The tokens that are likely to be defined are:

  • Payment tokens (currency coins). This includes cryptocurrency coins.
  • Utility tokens. This allows for a spend against a service.
  • Security tokens (equity and assets). These could define the ownership of an asset.

Overall the Act aims to properly define the key legal consequences of the ownership, possession and transfer of tokens:

The Act defines:

  • Subject and purpose (Art. 1 VE-VTG): This defines that the main focus is around the protection of users, and to thus build confidence in tokens.
  • Trusted technologies (Art. 3 VE-VTG): This defines the technology that is required to build a VT.
  • Definitions (Art. 5 VE-VTG): This defines a token as something that defines the claims of a person to the rights to goods.
  • Rights of disposal (Art. 6 ff. VE-VTG): This defines the rights to transfer tokens, and is normally defined by the owner of a private key signing the transaction. A disposition is defined as the transfer of the disposition authorization on the token. Within the Act, it is defined that a buyer has the right to dispose of a token, even if the seller was not authorized to dispose of the same token.
  • Requirements for VT service providers (Art. 13 ff. VE-VTG): This defines the entities that will perform services within the VT. These entities must provide an organisational structure, control mechanisms and a minimum amount of capital.
  • Basic information on the issuance of tokens (Art. 28 ff. VE-VTG): This defines the assurance in the issuing of tokens and their legal requirements. They must provide a minimum amount of information, such as the technology used, the purpose of the token, and any risks. There should be at least 10 years of issuance, and to also prevent token cloning, along with prevention of a token not being released with the same rights.
  • Obligation to register (Art. 36 ff. VE-VTG): This defines that service providers must register with the Financial Market Authority (FMA) before starting their commercial operation.
  • Supervision (Art. 42 ff. VE-VTG): This defines that the FMA implements the Act.
  • Penal provisions (Art. 49 ff. VE-VTG)

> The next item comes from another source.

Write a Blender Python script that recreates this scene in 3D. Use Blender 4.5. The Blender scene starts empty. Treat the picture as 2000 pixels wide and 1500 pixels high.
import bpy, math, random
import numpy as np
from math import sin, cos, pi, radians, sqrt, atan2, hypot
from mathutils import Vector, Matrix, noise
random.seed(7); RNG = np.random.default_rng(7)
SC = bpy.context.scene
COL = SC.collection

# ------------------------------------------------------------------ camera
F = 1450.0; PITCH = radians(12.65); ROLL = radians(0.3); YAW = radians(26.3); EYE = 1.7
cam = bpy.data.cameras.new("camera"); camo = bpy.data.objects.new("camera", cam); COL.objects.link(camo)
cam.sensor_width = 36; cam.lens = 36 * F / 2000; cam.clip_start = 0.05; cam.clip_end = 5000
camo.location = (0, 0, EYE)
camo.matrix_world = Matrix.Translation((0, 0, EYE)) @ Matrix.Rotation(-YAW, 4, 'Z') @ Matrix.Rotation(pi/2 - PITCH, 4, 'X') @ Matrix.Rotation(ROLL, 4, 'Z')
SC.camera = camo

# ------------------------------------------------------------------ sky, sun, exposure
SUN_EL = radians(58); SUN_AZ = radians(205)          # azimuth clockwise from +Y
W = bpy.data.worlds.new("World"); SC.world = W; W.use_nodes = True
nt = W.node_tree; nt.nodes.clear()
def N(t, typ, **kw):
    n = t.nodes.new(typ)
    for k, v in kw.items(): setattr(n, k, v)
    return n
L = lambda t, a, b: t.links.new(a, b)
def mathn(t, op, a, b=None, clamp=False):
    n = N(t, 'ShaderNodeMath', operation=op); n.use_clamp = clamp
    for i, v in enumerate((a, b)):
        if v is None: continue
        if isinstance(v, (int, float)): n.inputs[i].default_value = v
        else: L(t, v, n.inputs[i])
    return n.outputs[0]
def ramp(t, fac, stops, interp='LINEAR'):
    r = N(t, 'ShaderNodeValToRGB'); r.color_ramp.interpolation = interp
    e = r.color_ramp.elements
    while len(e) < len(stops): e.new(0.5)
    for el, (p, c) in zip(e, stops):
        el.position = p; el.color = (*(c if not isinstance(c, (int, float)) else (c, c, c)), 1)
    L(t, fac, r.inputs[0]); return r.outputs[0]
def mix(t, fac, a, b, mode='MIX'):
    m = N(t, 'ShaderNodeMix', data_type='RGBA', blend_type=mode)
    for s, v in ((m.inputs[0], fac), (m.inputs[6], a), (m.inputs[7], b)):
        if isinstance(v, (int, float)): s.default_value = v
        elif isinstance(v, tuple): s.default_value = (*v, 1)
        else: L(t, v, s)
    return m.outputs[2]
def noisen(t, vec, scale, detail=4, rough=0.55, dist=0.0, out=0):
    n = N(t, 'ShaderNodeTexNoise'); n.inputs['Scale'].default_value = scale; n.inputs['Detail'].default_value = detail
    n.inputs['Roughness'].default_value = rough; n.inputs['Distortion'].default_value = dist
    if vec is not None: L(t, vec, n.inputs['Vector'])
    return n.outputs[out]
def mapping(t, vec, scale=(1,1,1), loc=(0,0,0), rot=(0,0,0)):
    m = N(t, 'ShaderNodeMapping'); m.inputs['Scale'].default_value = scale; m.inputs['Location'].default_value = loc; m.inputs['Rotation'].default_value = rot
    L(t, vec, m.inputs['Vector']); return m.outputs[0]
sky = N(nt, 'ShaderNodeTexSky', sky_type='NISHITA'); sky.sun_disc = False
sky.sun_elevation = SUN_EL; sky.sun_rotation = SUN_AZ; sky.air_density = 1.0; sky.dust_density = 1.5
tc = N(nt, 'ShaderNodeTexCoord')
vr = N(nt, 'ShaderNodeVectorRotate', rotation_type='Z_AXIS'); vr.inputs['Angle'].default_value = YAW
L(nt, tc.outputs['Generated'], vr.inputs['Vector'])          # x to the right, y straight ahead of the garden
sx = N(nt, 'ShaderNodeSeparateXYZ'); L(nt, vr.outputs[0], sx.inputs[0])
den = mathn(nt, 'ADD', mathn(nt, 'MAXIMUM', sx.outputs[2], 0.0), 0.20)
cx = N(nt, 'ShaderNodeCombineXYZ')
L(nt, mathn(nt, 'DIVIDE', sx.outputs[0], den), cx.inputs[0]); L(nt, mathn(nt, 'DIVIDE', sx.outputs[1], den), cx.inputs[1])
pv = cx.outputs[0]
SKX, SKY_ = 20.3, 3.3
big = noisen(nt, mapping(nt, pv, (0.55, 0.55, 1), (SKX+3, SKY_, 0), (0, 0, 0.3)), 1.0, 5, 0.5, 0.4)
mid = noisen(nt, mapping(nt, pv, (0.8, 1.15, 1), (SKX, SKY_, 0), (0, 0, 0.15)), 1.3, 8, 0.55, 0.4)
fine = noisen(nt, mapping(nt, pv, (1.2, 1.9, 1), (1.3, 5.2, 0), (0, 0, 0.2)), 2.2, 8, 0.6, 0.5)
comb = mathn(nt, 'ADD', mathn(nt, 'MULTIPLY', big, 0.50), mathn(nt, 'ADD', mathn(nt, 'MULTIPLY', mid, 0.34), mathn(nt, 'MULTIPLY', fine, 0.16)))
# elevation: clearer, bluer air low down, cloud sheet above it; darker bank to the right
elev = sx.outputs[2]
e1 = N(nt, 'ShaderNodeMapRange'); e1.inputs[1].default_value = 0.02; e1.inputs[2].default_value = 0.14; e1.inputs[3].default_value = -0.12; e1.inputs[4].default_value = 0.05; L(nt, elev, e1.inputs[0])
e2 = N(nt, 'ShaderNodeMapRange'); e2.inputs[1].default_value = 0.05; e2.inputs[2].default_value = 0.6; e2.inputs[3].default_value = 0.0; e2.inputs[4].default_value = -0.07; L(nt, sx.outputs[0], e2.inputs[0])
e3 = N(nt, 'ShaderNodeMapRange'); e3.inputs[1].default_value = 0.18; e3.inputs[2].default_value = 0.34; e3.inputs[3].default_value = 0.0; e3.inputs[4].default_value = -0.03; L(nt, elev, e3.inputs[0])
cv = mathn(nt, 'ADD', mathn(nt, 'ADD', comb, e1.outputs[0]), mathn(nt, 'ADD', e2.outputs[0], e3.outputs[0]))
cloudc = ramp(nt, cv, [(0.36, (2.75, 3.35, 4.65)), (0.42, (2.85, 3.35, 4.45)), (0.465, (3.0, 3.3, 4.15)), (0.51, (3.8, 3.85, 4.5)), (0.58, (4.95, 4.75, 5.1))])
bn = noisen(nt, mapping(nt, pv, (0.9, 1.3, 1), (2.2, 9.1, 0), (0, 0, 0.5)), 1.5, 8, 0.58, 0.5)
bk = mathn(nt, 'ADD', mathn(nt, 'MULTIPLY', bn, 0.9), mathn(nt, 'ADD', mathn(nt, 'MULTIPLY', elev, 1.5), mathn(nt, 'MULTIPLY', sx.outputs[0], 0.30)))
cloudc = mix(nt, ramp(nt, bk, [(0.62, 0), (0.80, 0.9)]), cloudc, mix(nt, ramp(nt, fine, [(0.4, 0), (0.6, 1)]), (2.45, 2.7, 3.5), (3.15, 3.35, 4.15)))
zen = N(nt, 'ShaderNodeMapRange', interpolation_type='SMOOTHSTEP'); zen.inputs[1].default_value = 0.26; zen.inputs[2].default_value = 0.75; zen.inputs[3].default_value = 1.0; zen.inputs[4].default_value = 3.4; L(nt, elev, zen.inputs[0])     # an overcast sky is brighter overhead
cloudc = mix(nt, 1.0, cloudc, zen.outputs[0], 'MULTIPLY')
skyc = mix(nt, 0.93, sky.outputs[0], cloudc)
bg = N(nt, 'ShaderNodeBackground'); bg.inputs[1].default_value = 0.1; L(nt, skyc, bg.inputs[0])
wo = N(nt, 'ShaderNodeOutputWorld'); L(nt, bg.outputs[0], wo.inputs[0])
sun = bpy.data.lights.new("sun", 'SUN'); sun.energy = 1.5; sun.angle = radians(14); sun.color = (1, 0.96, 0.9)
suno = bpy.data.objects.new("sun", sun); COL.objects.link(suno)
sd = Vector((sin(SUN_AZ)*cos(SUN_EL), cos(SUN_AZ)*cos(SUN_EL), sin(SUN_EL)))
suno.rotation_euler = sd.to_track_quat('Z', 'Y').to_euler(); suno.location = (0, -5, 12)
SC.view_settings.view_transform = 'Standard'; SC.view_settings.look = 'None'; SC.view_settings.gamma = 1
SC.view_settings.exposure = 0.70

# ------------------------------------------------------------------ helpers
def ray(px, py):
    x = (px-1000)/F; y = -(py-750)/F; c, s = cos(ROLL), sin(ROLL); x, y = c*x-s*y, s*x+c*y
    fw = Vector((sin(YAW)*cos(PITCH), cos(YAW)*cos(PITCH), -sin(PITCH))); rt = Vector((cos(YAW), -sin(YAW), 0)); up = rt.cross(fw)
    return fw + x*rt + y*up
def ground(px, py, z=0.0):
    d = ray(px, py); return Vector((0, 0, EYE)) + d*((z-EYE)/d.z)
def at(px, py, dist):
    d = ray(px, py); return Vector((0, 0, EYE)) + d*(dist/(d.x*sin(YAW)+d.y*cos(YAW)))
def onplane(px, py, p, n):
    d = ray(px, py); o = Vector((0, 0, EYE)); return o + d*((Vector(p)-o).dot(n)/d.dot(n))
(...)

A token protector is defined as someone who holds the token in their own name, and on behalf of the owner. Custodians are then defined as a person who can provide custodial services for the private keys of a third party. Overall the custodian should be able to operate without disruption. They should also provide strong controls against the loss or misuse of private keys, and provide separation between business assets and the private keys of their customer.

In order to clean up on those to operate within the token economy, the Act requires the following entities to register with the FMA: Token issuers; token service protectors; token service custodians; token service exchange platforms; physical validators; and token service identity service providers.

The Act then defines that tokens held by a company will not be part of their estate in the case of bankruptcy, and must be held separately from the company's other assets. A fine for breaches of the Blockchain Act will range from CHF20,000 (around 20K) to CHF30,000 (around $30K).

Conclusions

At, the core of any new regulation must not be the suppression of innovation and freedom to investigate new methods, but where there should the protection for citizens, and in a way, we might expect for our normal financial transactions. Basically, we just scale our existing financial regulations onto a more trustworthy infrastructure for trading.

We must strike a balance between innovation, building new economies, and protecting our citizens from fraud and abuse. The EU regulation is a baby step towards this. There’s a feeling that those who make the laws, really don’t understand the underlying technology, and how much it could transform our world. Unfortunately, Bitcoin has not provided a good role model and has generally been used as an investment, rather than a new way to transform our financial infrastructure. Stablecoins, though, do have great potential but need to be carefully regulated.

The EU regulation is truly a baby step towards the future, and there needs to be much more debate about creating more trusted economies, as cryptocurrencies are just the tip of the iceberg.